La carrière de Neil Jordan a balancé entre films de studios et films de festivals, succès critiques et prix prestigieux à la clé. Le grand public s’en souvient comme le cinéaste d’Entretien avec un vampire (il y a vingt-cinq ans, tout de même), ou plus récemment de la série The Borgias, depuis laquelle il se fait plus rare sur les écrans. Les cinéphiles gardent en mémoire la superbe Compagnie des loups (son premier long), les beaux Crying Game et Michael Collins, ainsi que le glam Breakfast on Pluto. Bien qu’il réunisse un casting permettant une diffusion internationale, Greta est de ces films insipides qui avancent sans déclencher la moindre passion. Tout y est médiocre, routinier et ennuyeux, de la réalisation à l’écriture, en passant par la dramaturgie. Après un direct-to-DVD en 2013 (le singulier Byzantium), le grand retour en salles du réalisateur n’est pas vraiment celui qu’on espérait.
Frances (Chloë Grace Moretz) vit à Manhattan avec son amie Erica. Un jour, elle trouve sur un siège de métro, un sac, qu’elle va rendre à sa propriétaire Greta (Isabelle Huppert). Cette veuve souffre de solitude suite au départ de sa fille à Paris, mais le courant passe tout de suite avec Frances, désorientée par la mort récente de sa propre mère. Frances découvre vite le pot aux roses : Greta est en fait une affabulatrice répétant inlassablement le mode opératoire du sac abandonné pour attirer des âmes charitables à son domicile et assouvir son emprise sur elles. Malgré son désir de couper les ponts, Frances se retrouve harcelée par Greta et incapable de faire entendre sa voix à son entourage et à la police.
Inutile de préciser qu’on a déjà vu ça cent fois. Avec ses sentiers balisés et ses gros souliers, le film trahit son statut de pur produit uniformisé de studio. Ni la relation toxique entre les deux femmes, ni ce qu’elles s’apportent mutuellement, ne sont des thèmes traités par un scénario vain et prévisible. Qu’Isabelle Huppert soit caricaturale dans son rôle de méchante n’est pas le plus grave, c’est réellement cette platitude générale, ce flottement continu déconnecté de toute cohérence et de toute volonté de faire du cinéma, qui pose problème. Neil Jordan semble se savoir condamné par un final cut abusif et entraîne le spectateur dans l’indifférence. Si on anticipe les scènes d’intrusion et de coups de téléphone, si on bâille régulièrement devant un rythme peu soutenu, on ne crache pas complètement sur la marchandise.

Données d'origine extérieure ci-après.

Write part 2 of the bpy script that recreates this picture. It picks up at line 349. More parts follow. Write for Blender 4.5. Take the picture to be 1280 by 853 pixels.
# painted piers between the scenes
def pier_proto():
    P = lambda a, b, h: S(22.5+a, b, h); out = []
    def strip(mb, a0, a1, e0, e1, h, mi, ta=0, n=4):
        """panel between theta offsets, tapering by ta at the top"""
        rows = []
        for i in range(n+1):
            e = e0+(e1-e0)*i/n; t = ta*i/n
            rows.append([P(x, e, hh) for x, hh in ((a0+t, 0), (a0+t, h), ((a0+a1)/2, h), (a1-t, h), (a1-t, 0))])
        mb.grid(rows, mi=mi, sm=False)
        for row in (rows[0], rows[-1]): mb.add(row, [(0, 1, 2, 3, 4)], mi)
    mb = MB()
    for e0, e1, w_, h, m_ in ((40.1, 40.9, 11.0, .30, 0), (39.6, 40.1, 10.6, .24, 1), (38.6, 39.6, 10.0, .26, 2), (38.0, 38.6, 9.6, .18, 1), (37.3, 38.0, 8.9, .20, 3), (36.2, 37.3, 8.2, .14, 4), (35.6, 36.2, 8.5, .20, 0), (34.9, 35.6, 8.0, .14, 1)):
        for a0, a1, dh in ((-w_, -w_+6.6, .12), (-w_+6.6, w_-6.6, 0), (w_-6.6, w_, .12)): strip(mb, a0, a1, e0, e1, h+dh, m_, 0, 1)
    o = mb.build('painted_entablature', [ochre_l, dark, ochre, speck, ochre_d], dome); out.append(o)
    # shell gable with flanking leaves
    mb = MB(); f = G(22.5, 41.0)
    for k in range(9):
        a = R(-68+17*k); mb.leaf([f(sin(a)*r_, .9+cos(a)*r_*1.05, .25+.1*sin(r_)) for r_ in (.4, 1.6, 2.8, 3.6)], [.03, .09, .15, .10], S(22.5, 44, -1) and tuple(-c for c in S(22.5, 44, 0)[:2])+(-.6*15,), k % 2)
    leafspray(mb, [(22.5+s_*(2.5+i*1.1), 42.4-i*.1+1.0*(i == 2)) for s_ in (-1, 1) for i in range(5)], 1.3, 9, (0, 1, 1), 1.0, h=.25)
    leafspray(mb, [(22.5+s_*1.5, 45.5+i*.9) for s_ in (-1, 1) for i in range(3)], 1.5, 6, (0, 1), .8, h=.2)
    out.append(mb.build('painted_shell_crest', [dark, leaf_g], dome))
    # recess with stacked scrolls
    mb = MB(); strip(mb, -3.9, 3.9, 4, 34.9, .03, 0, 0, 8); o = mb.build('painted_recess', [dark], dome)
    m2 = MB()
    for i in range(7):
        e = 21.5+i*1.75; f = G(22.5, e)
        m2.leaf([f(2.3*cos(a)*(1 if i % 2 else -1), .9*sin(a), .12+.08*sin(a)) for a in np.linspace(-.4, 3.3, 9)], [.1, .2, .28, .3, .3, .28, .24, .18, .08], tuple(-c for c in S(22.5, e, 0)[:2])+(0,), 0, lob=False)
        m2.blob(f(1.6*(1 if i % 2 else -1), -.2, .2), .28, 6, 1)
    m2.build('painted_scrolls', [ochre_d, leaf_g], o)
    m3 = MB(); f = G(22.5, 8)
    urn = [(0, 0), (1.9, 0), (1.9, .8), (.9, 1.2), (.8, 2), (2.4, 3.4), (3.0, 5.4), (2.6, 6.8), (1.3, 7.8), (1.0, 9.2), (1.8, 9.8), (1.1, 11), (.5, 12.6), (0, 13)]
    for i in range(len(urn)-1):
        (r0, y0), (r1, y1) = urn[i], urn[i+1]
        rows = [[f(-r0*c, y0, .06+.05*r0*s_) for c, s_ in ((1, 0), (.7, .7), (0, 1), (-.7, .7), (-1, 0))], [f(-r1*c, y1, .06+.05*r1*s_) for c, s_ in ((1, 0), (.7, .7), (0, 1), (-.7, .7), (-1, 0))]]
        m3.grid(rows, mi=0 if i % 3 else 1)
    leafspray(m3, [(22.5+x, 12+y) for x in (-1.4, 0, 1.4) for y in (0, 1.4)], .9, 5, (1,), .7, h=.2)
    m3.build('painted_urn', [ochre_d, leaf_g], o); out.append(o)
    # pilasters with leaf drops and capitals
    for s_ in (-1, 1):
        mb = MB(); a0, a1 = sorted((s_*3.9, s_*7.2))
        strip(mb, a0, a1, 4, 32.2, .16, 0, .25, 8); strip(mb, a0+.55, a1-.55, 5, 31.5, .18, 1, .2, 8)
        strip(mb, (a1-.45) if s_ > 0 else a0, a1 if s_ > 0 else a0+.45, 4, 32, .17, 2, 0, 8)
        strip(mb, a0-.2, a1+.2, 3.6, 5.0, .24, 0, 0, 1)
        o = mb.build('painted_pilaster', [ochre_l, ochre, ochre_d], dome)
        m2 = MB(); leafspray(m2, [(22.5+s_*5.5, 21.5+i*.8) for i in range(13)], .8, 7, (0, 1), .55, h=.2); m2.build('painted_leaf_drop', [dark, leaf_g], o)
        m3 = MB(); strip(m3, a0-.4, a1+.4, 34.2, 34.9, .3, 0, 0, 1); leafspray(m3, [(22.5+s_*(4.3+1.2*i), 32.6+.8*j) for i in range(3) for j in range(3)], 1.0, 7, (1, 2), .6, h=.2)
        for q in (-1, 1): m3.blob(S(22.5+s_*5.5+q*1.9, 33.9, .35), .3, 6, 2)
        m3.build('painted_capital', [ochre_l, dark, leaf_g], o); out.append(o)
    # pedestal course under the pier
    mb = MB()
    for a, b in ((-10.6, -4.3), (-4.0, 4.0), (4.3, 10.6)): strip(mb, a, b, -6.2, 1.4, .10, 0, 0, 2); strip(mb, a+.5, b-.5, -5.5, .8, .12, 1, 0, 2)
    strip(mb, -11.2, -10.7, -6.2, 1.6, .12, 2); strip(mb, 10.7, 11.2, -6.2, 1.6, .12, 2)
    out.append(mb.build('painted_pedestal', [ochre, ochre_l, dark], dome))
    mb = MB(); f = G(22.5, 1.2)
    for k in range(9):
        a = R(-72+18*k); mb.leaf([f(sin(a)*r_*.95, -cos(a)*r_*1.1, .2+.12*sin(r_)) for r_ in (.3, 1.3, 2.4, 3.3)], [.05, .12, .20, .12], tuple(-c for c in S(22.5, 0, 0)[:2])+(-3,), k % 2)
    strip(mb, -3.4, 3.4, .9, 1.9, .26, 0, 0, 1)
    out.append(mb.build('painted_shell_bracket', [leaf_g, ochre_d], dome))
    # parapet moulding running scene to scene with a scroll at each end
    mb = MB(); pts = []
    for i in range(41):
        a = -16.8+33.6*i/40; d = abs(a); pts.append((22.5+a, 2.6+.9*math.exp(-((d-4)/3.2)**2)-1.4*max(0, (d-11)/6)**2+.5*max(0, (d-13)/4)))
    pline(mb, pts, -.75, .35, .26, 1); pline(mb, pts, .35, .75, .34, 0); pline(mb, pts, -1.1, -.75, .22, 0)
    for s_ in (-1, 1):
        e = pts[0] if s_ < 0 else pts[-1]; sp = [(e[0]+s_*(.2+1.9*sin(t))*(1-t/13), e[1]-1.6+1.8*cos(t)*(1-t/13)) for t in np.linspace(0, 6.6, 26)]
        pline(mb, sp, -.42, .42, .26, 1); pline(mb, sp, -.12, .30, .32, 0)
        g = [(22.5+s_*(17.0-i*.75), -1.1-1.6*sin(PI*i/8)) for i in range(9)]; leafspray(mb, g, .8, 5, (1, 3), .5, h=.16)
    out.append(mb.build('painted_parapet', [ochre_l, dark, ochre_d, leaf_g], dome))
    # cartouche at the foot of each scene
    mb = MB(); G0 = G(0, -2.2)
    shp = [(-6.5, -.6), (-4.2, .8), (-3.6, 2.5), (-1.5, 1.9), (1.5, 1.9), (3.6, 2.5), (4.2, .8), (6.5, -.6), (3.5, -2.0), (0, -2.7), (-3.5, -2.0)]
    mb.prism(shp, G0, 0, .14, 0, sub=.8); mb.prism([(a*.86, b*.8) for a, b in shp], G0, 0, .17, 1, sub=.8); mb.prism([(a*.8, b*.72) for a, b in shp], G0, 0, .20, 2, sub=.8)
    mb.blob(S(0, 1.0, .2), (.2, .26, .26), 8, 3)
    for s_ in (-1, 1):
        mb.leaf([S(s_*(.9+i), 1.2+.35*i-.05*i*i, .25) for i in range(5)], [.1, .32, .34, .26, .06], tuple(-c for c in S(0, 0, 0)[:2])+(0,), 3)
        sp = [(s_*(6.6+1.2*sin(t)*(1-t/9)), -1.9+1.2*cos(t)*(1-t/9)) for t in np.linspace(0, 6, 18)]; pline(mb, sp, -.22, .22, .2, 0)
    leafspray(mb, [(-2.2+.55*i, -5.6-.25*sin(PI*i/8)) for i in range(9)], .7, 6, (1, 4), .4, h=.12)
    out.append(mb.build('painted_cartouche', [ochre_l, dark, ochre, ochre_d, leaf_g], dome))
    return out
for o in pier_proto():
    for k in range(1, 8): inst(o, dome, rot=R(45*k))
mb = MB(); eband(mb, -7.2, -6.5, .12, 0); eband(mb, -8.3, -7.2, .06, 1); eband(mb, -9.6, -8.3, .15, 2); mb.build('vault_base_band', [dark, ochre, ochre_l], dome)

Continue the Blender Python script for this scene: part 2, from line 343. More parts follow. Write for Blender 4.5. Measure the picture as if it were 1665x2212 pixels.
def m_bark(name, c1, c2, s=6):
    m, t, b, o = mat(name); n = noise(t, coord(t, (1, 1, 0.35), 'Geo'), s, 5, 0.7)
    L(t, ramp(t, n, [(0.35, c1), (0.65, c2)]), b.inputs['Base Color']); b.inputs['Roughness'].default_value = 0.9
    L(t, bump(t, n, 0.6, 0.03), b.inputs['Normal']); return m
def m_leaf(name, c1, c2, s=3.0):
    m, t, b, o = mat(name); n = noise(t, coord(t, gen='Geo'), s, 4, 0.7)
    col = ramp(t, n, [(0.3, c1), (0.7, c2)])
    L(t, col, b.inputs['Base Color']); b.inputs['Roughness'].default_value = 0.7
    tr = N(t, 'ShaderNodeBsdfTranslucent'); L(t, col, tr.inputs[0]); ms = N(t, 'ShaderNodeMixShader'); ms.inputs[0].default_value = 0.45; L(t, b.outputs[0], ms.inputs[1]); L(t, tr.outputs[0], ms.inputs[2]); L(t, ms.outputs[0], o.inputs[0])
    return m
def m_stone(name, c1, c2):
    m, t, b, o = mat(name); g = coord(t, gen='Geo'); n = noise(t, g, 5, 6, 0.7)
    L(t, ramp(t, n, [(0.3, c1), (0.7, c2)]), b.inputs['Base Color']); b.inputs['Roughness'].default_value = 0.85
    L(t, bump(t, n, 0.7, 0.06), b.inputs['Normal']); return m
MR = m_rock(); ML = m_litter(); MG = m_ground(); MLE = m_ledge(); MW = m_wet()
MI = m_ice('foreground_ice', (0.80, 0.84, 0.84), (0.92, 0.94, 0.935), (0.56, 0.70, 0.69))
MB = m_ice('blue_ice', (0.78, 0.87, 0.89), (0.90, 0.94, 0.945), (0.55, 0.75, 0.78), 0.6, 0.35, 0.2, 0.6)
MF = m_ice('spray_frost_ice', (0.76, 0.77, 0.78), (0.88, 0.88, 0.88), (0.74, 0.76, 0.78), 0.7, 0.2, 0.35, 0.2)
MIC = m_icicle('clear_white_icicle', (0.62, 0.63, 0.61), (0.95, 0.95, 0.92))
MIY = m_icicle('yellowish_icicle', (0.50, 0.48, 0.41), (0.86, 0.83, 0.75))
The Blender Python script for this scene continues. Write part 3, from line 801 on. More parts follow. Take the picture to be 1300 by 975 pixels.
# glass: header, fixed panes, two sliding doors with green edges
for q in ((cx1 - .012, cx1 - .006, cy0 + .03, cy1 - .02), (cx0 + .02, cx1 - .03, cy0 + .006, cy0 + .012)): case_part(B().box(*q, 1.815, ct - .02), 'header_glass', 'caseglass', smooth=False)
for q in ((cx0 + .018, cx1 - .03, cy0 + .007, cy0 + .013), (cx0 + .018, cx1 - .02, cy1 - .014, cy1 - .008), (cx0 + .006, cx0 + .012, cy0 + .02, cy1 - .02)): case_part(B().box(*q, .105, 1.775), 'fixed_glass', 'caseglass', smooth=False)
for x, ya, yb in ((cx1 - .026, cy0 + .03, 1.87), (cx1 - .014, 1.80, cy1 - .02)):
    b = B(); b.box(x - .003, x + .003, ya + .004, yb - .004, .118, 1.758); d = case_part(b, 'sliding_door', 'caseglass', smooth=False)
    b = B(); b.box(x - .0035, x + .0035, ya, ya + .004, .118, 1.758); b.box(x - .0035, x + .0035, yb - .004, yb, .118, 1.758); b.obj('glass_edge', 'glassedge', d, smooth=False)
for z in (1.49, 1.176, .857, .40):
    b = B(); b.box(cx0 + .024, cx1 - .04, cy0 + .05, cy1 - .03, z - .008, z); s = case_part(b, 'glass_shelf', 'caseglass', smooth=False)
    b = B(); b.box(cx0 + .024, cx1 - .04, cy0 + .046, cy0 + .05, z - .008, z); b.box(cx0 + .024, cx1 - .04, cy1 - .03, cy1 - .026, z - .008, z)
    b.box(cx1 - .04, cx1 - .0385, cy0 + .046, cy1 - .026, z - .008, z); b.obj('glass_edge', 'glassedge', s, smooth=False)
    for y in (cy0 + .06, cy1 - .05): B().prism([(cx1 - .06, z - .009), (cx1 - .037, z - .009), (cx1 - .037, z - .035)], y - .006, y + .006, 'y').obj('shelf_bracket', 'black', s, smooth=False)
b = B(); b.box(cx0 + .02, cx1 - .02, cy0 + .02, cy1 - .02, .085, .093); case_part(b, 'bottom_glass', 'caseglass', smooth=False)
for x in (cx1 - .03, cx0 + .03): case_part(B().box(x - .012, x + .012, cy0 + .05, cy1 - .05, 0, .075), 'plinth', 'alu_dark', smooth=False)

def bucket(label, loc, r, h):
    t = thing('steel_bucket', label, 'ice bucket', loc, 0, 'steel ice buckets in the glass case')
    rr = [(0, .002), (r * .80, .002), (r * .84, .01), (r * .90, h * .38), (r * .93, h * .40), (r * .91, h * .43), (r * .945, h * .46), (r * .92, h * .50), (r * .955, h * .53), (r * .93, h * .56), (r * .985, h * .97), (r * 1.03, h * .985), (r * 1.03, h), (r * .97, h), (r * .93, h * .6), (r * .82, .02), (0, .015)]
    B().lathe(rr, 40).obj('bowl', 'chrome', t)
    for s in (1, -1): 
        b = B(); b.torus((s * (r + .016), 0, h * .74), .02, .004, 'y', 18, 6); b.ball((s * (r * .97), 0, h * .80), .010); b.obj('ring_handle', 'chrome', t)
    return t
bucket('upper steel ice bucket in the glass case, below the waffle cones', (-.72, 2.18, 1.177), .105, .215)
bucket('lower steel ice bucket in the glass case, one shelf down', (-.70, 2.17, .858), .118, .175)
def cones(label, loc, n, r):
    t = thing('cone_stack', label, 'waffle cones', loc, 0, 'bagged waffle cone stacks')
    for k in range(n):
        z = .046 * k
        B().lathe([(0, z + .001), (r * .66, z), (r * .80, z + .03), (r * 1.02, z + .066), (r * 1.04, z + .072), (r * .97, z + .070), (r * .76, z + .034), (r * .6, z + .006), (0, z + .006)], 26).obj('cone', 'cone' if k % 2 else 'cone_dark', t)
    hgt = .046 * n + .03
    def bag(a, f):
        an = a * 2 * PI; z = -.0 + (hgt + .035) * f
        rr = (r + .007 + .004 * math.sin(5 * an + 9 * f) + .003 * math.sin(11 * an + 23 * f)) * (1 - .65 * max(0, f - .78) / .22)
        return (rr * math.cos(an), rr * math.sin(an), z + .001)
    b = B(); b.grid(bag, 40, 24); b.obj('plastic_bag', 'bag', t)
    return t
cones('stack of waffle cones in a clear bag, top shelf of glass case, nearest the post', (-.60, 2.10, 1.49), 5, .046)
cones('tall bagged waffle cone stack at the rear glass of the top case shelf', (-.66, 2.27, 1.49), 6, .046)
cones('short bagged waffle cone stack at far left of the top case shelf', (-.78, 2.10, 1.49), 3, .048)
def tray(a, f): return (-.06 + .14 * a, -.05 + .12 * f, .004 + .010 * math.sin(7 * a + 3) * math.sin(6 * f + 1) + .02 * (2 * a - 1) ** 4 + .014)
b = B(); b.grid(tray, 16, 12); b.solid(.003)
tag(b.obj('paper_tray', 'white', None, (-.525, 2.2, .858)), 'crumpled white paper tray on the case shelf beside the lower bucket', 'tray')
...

Comme un objet téléfilmique à moitié conscient de sa vacuité, comme un choix déçu de vidéoclub, il n’inspire pas de mépris.
À vrai dire, Chloë Grace Moretz s’en sort plutôt bien en oie blanche sur le seuil de la résistance. Sa rencontre avec Greta et l’affirmation de son opposition construisent une suite logique, qui, à défaut d’une mise en images inspirée, fait office d’exorcisme des peurs concomitantes à la perte d’un être cher. Les clichés d’une rigide Greta pianiste sapent la caractérisation du personnage. Sans subtilité, elle n’est pas la menaçante prédatrice qu’elle voudrait paraître, mais seulement une femme névrosée encombrante et risible. Le Liebestraum n°3 de Liszt revient sans cesse pour remettre l’histoire sur les rails et relier les incertitudes en une masse didactique. On sera moins vindicatif sur le métronome, seule bonne idée au milieu d’un fatras de pénibles poncifs (le rêve dans le rêve, la paranoïa d’ado en crise passive agressive, le flou de la vision après avoir ingéré un somnifère…) : l’accessoire s’enclenche grâce aux vibrations du mur et économise des explications sans intérêt. Il est l’exception d’un film privé de dynamique, de talent et d’atmosphère. Une œuvre alimentaire, et ça repart.